“El sistema que utilizamos con la alimentación era el siguiente: recibíamos la comida de la cárcel; seleccionábamos la que estaba en mejores condiciones y prescindíamos de aquella que nos parecía bazofia (el llamado “filete ruso”, por ejemplo). Lo segundo abundaba más que lo primero. A la que considerábamos aceptable, le agregábamos parte de la que disponíamos procedente de la familia y amigos.
Cuando los envíos de víveres escaseaban, no nos quedaba más remedio que consumir el menú carcelario.
Es de justicia constatar que, a lo largo del tiempo de nuestra estancia allí, la solidaridad material desde el exterior fue magnífica.
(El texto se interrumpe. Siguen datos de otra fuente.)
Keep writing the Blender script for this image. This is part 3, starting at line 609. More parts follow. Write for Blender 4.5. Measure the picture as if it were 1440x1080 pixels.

Todas las familias y bastantes amigos contribuyeron, en la medida de sus posibilidades (y aun haciendo sacrificios), al bienestar entre rejas.
En mi recuerdo figura aquella fiambrera de plástico, que aún conservo; mi familia nos la hacía llegar llena de nata con fresas. Resultaba emocionante sentir tanto afecto asistiéndonos desde el otro lado de los muros.
Creo que todos engordamos. En mi caso, pese al ejercicio gimnástico que practicábamos cada mañana, llegué a reventar un pantalón de pana que me habían traído: hubo de ser reparado en varias ocasiones”.